Friday, 27 July 2018

Technological advantages

Last May when Eluid Kipchoge attempted to break the 2 hour barrier for the marathon as part of Nike's Breaking2 project he wore a pair of Nike Vapourfly Elite shoes.  Which had been especially developed to enhance performance and aid in the attempt to go sub 2 hours.

The Vapourfly Elites which are now available on general sale, Nike claims improve running economy on average by 4%.  A claim that appears to have been ratified by a recent survey carried out by the New York Times. Having used data from Strava they analysed 495,000 marathon and half marathon times since 2014 and concluded that runners that wore Vaporflys on average ran up to 3 - 4% quicker than similar runners wearing other shoes.

So, playing devils advocate, does wearing Nike Vapourfly Elite give a runner an unfair advantage over others?

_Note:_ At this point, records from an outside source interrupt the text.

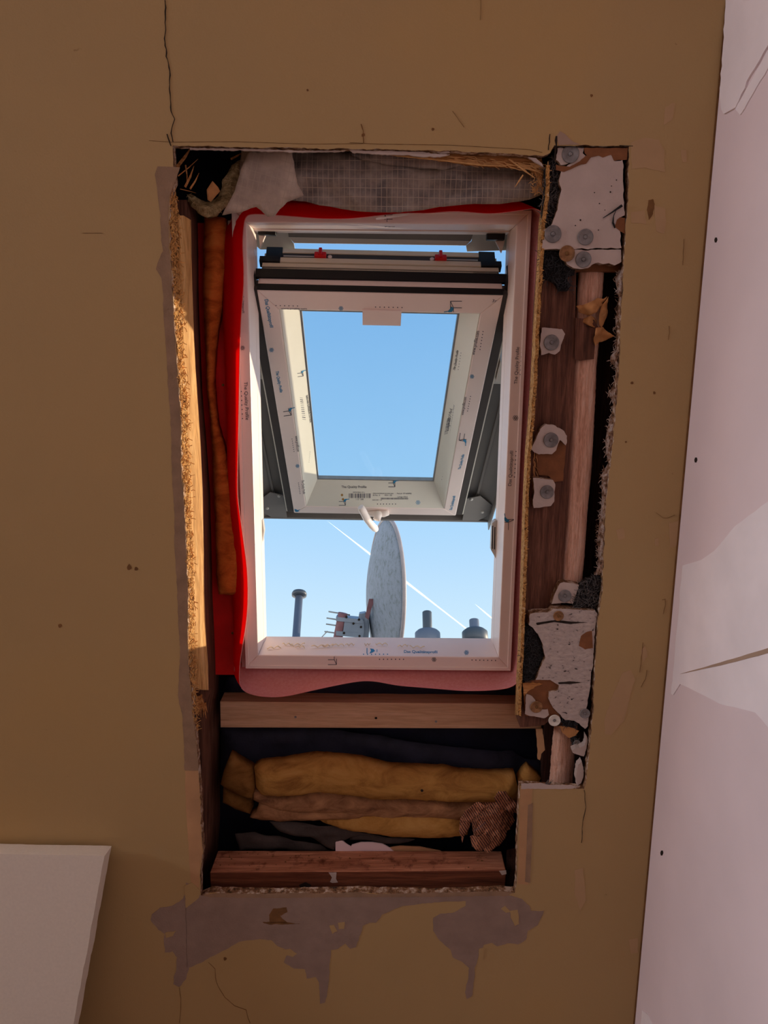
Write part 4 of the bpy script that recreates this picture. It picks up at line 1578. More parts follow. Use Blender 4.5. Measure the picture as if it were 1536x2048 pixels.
# ================================================================ INSULATION STRIP, LEFT
st = sheet_mb([(409, 430), (450, 436), (456, 470), (450, 520), (446, 570), (441, 620), (434, 660), (429, 700), (426, 760), (428, 800), (434, 850), (446, 890), (458, 940), (468, 980), (478, 1030), (485, 1080), (489, 1130),
               (487, 1180), (480, 1190), (458, 1191), (438, 1188), (433, 1150), (431, 1060), (428, 980), (424, 900), (418, 820), (412, 740), (408, 660), (406, 560), (406, 480)],
              .150, .007, lambda x, y, d: .022 * (1 - math.exp(-d / .010)) + .010 * nz((x, y * .5), 22, 4) + .004 * nz((x, y), 60, 5), .03, .0012, .008, 4).build('insulation_strip', M['wool_orange'])
tag(st, 'long orange glass wool strip hanging left of the window frame', 'insulation')
m = MB()
m.tube([P(x, y, .1445) for x, y in ((447, 745), (447, 775))], .0001, 4)
m = MB()
for x, y in ((446, 770), (465, 1266)):
    m.lathe(P(x, y, .1645), -W, [(.0001, .001), (.003, .001), (.003, 0)], 10)
m.build('frame_screw', M['stain'], win)
m = MB()
m.box((-.412, FV0 - .045, .19), (-.325, FV1 - .02, .194))
tag(m.build('red_underlay', M['redfilm']), 'deep red underlay strip between the left rafter and the window frame', 'underlay')

# ================================================================ RIGHT OF THE WINDOW
def jambr(name, front, wf, back, wb, mat, label=None, cat=None, shift=.008, amp=.0, n=140, parent=None):
    return jamb(name, front, wf, back, wb, mat, label, cat, -shift, n, amp, parent)


LB = [(1093, 330), (1090, 400), (1083, 450), (1081, 500), (1078, 560), (1073, 640), (1067, 760), (1061, 850), (1056, 900), (1051, 1000), (1048, 1100), (1045, 1200), (1041, 1300), (1037, 1380), (1036, 1430)]
LBb = [(x - 1 - 5, y) for x, y in LB]
lb = jambr('lining_board', LB, .004, [(x - 6, y) for x, y in LB], .085, M['woodwool'], 'thin rough board edge running down the right side of the window opening', 'board', .007, .0016)
random.seed(17)
m = MB()
lp = line(LB, .004, 200)
for i in range(260):
    p = lp[random.randrange(200)] + U * .003
    d = (V * random.uniform(-1, 1) + U * random.uniform(-.5, .5) + W * random.uniform(-.6, .1)).normalized()
    m.tube([p, p + d * .004, p + d * .007 + U * random.uniform(-.002, .002)], [.0008, .0007, .0003], 3, 0, False)
tag(m.build('board_fibres', M['fibre_gold'], lb), kind='stuff')

# the right rafter: flat dark brown face, the slot beside it with a rough round lath and a dark board behind
rr = slab('rafter', [(1088, 455), (1152, 455), (1152, 540), (1150, 640), (1150, 720), (1146, 840), (1138, 980), (1130, 1100), (1124, 1160), (1120, 1250), (1100, 1440), (1088, 1450), (1040, 1455), (1043, 1380), (1047, 1280), (1053, 1100), (1060, 900), (1071, 760), (1078, 600), (1086, 500)],
          .040, .10, M['rafter'], None, .0008, .02, 5)
tag(rr, 'flat faced dark brown rafter right of the window, under the washers', 'rafter')
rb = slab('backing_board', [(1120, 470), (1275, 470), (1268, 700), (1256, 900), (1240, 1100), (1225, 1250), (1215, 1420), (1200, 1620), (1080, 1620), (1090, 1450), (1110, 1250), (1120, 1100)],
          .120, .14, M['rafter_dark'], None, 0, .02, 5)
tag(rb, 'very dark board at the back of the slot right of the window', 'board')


def logm(px, w, r, mat, name, label, n=110, wob=.0016):
    c = [P(x, y, w) for x, y in px]
    c = resample(c, n)
    rs = r if isinstance(r, (list, tuple)) else [r, r]
    m = MB()
    K = 14
    vs = []
    for i, p in enumerate(c):
        f = i / (n - 1)
        R0 = rs[0] + (rs[1] - rs[0]) * f
        for k in range(K):
            t = 2 * PI * k / K
            rad = R0 * (1 + .06 * math.cos(2 * t)) + nz((math.cos(t), math.sin(t), f * 4), 2.2, 3) * wob * 1.6 + nz((math.cos(t), math.sin(t), f * 60), 3, 4) * wob * .6
            vs.append(p + U * rad * math.cos(t) + W * rad * .75 * math.sin(t))
    m.add(vs, [(i * K + k, i * K + (k + 1) % K, (i + 1) * K + (k + 1) % K, (i + 1) * K + k) for i in range(n - 1) for k in range(K)], 0, True)
    m.add(vs[:K], [tuple(range(K))])
    m.add(vs[-K:], [tuple(range(K))])
    return tag(m.build(name, mat), label, 'lath')


logm([(1183, 540), (1170, 720), (1161, 900), (1149, 1060), (1142, 1165)], .058, (.0245, .024), M['lath'], 'rough_lath', 'rough pinkish tan lath standing in the slot right of the window')
logm([(1132, 1448), (1125, 1520), (1121, 1575)], .085, (.026, .026), M['lath'], 'rough_lath', 'short reddish lath below the speckled plaster, bottom right of the opening')
# block crossing the slot
sb = slab('spacer_block', [(1151, 636), (1188, 640), (1200, 660), (1190, 690), (1188, 718), (1160, 722), (1149, 718)], .034, .0395, M['rafter'], None, .001, .01, 4)
tag(sb, 'dark brown wooden spacer block crossing the slot beside the torn paper', 'block')
slab('slot_header', [(1112, 510), (1250, 500), (1250, 544), (1150, 543), (1112, 545)], .036, .06, M['paperbrown'], rr, .001, .01, 4)

PL = {}


def plaster(name, px, mat, label, w0=.006, w1=.0215, amp=.002, seed=1, parent=None):
    o = slab(name, px, w0, w1, mat, parent, amp, .004, seed)
    if parent is None:
        tag(o, label, 'plaster')
    return o


big = plaster('plaster_remnant', [(1115, 296), (1168, 296), (1166, 306), (1172, 312), (1190, 306), (1200, 312), (1222, 308), (1230, 322), (1246, 320), (1247, 400), (1249, 430), (1236, 438), (1233, 450), (1240, 462), (1243, 496), (1084, 499), (1086, 462),
                                (1104, 448), (1112, 430), (1118, 400), (1122, 380), (1117, 362), (1124, 340), (1136, 330), (1148, 324), (1122, 330), (1112, 320)], [M['whiteplaster'], M['core']],
              'large off white plaster panel at the top right of the opening', .004, .03)
st2 = plaster('plaster_strip', [(1142, 500), (1242, 499), (1243, 524), (1230, 530), (1218, 526), (1206, 528), (1196, 526), (1184, 530), (1176, 537), (1160, 539), (1146, 536), (1134, 528), (1128, 514)], [M['whiteplaster'], M['core']],
              'narrow white plaster strip just under the large top right panel', .006, .032, .0016, 2)
s_a = plaster('plaster_scrap', [(1084, 655), (1098, 656), (1124, 658), (1130, 668), (1122, 690), (1120, 702), (1110, 709), (1098, 706), (1083, 710), (1080, 690)], [M['whiteplaster'], M['core']],
              'square white plaster scrap with one washer, level with the torn paper', .022, .0395, .0016, 3)
s_b = plaster('plaster_scrap', [(1080, 858), (1092, 848), (1106, 850), (1120, 856), (1128, 862), (1134, 872), (1132, 890), (1120, 880), (1112, 900), (1104, 908), (1078, 908), (1068, 905), (1062, 898), (1072, 878)], [M['whiteplaster'], M['core']],
              'ragged white plaster scrap over brown paper with a washer', .020, .0335, .0018, 4)
kp2 = slab('lining_paper', [(1072, 868), (1128, 866), (1132, 880), (1130, 920), (1126, 962), (1108, 964), (1098, 952), (1078, 950), (1074, 940), (1072, 905)], .034, .0395, M['paperbrown'], None, .0012, .005, 4)
tag(kp2, 'brown lining paper patch hanging under the ragged plaster scrap', 'paper')
m = MB()
for i in range(14):
    p = P(1068 + random.uniform(-2, 4), 905 + i * 3.4, .03)
    m.tube([p, p - V * .008 + U * random.uniform(-.002, .004), p - V * .014 + U * random.uniform(.0, .008)], [.0009, .0007, .0003], 4, 0, False)
tag(m.build('torn_paper_fringe', M['tornpaper'], kp2), kind='stuff')
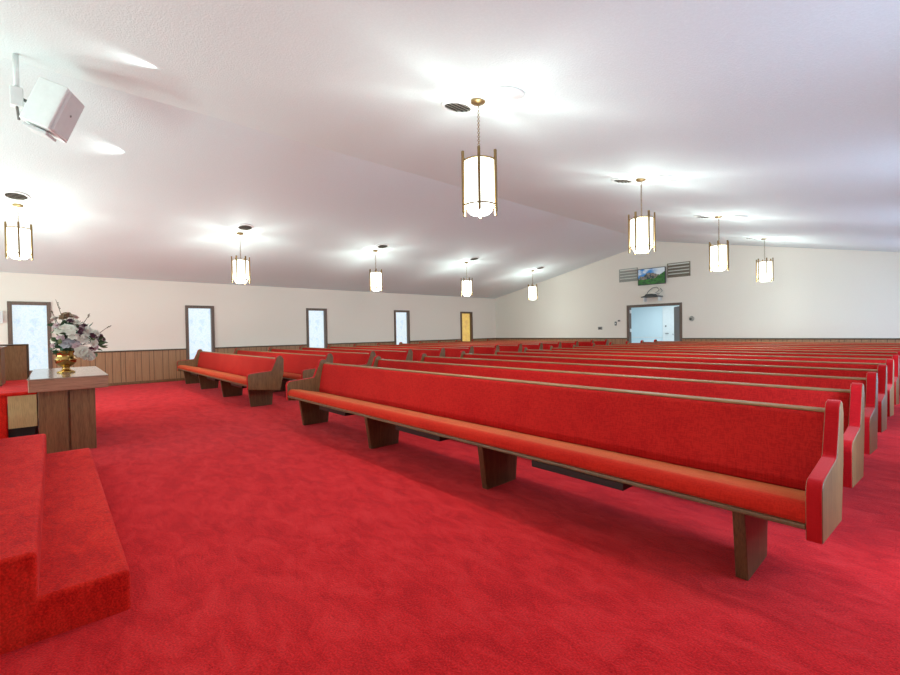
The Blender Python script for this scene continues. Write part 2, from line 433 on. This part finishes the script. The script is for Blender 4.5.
def sm(o):
    for p in o.data.polygons: p.use_smooth = True
    b = o.modifiers.new('bevel', 'BEVEL'); b.width = .012; b.segments = 3; b.limit_method = 'ANGLE'; b.angle_limit = R(50)
    w = o.modifiers.new('wn', 'WEIGHTED_NORMAL')
    return o
ORD = ['first', 'second', 'third', 'fourth', 'fifth', 'sixth', 'seventh', 'eighth', 'ninth', 'tenth', 'eleventh', 'twelfth', 'thirteenth']
NROW = 13
def rows(proto, section, group, y0=2.5, dy=.94):
    for k in range(NROW):
        o = proto if k == 0 else copy_tree(proto)
        o.location = (0, y0 + dy * k, 0)
        o['label'] = section[k]; o['group'] = group
cen = ['long red upholstered pew in the foreground, frontmost of the right-hand block'] + ['long red pew, %s row from the front in the right-hand block' % ORD[k] for k in range(1, 12)] + ['rearmost long red pew of the right-hand block, before the open doorway']
lef = ['red pew with brown wooden ends, frontmost of the left-hand block by the windows'] + ['red pew with brown wooden ends, %s row of the left-hand block' % ORD[k] for k in range(1, 12)] + ['rearmost red pew of the left-hand block, against the back wall corner']
pc = make_pew(-6.055, -.326, [-5.76, -4.06, -2.37, -.625])
rows(pc, cen, 'red pews in the right-hand block')
pl = make_pew(-13.28, -7.66, [-12.91, -11.35, -9.56, -7.90])
rows(pl, lef, 'red pews in the left-hand block')

# ------------------------------------------------------------------ pendant lights
def pendant():
    """origin on the ceiling; glass drum hangs below"""
    t = thing('pendant_light', '', 'light')
    bm = bmesh.new(); lathe(bm, [(0, .02), (.07, .02), (.072, -.014), (.062, -.024), (.016, -.03), (0, -.04)]); obj('canopy', bm, M['brass'], t, smooth=True)
    bm = bmesh.new(); z = -.045; i = 0
    while z > -.60:
        torus(bm, (0, 0, z), .011, .0030, (Matrix.Rotation(PI / 2 * (i % 2), 3, 'Z') @ Matrix.Rotation(PI / 2, 3, 'X')), 10, 5)
        z -= .019; i += 1
    obj('chain', bm, M['brass'], t, smooth=True)
    bm = bmesh.new(); lathe(bm, [(.152, -.60), (.152, -1.02)], n=40); obj('glass_shade', bm, M['lamp'], t, smooth=True)
    bm = bmesh.new(); lathe(bm, [(.125, -1.02), (.12, -1.07), (.09, -1.10), (0, -1.105)], n=32); obj('diffuser', bm, M['bulb'], t, smooth=True)
    for zz in (-.60, -1.025):
        bm = bmesh.new(); torus(bm, (0, 0, zz), .163, .008, n=40, k=8); obj('ring', bm, M['brass'], t, smooth=True)
    bm = bmesh.new()
    for k in range(3):
        a = k * PI / 3; cyl(bm, (.16 * math.cos(a), .16 * math.sin(a), -.605), (-.16 * math.cos(a), -.16 * math.sin(a), -.605), .005, n=6)
    obj('spider', bm, M['brass'], t)
    for k in range(6):
        a = R(12) + k * PI / 3
        bm = bmesh.new()
        v = [Vector((r, s, zz)) for r in (.168, .190) for s in (-.0135, .0135) for zz in (-1.10, -.515)]
        rot = Matrix.Rotation(a, 3, 'Z'); vs = [bm.verts.new(rot @ p) for p in v]
        for q in ((0, 1, 3, 2), (4, 6, 7, 5), (0, 4, 5, 1), (2, 3, 7, 6), (0, 2, 6, 4), (1, 5, 7, 3)): bm.faces.new([vs[i] for i in q])
        obj('post', bm, M['brass'], t, .004)
    return t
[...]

The IAAF have said that these shoes meet all its requirements and therefore the answer would appear to be not and going for the advantage the shoes provide is a matter of choice by the runner and / or perhaps access - they don't seem to be widely available, or affordability a quick look on ebay and you will be forking out over £200 for a pair.

But as Shoe manufacturers continue to seek improvements in their products, which will in turn help lead to improvements in the athletes performance, perhaps the time will come when we have to decide whether new feats in performance are down to improvements in human performance or just to technological advances.

This is not a new conundrum and also not one limited to running.  For example, FINA the governing body for swimming banned the LZR Racer swimsuit which they reckoned reduced skin friction drag by 24%.  There has also been some controversy surrounding  the British Cycling team's use of skinsuits (used since 2008) and said to improve performance by up to 7% and are ruled as being legal.

This is not the first time such questions have been discussed and as further advances in technology continue it is certainly not going to be the last.